A Charmed Life

All of my life I’ve been snubbed, rubbed, bum rushed and shoved, I’m not nor ever will I be hip enough to be one of those “Beautiful People” the Beatles sang about. I was born a jaundiced runt. In the mid seventies, the doctor used calipers to grip my head. They left a dent and made the birthmark growing out of my eye more prominent. I was also born a hyperactive child with a bad case of tinnitus. The doctors said that I would outgrow both conditions. I never outgrew either.

When I was in grade 5, the school photographer lost or ruined the negatives before he processed the pictures. The retakes were quite a pain in the butt and they made me go with the immersion kids. This made me feel really stupid, because my French was bad and these kids only spoke in French. If any of them spoke to me or each other in English there could be consequences for them.

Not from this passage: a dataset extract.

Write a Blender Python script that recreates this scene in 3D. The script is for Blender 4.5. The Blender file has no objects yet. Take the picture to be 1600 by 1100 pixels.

Because they said I was smarter than many of the other kids, after an IQ test, they called me ‘gifted.’ Gifted meant either a genius or a retard. We were treated the same way. They regularly took me and a bunch of other kids out of regular class for “Special classes.” Half of us were smarter than the majority and the other half were stupider. They treated the geniuses like we were mentally retarded. Come to think of it, I may have been one of the retards.

At my Hebrew school graduation, when I was 11, they forgot my diploma and hastily had to make one up for me in the office because I was a little upset. It didn’t look like the others, and they had signed it with an X.

They fed me hormone-tainted milk in elementary school that caused me to develop gout years later.

Then after elementary school, things got awkward, as I hit puberty hard. I immediately tried various things that all got me into a lot of trouble. They forced me to be a “Nice guy.” Trouble is, to quote a schizophrenic former roommate, “No women for the nice guy.” Which I instinctively knew at that age but was forced into something a lot worse.

High school was a bully zone, where I was beaten up daily, and regularly annoyed or bothered by the bullies who were having fun at my expense. Sometimes the teacher would join in.

College was very much a relief. But because my French wasn’t very good, I had to take an extra year to complete that one stupid credit. To add further insult to injury, there was a “Regime change” and I suddenly needed French to graduate CEGEP. They gave us PhD level exams so that most would fail. I did. I got kicked out of university because of it.

I once bought a case of beer for a party where the one beer I took out was defective: it was full of a yellowish watery fluid that I don’t wish to speculate on further. I had to throw it out.

And last week I was at a restaurant to find a staple in my salad and a piece of broken glass in my soup. It’s a charmed life I have lived and live.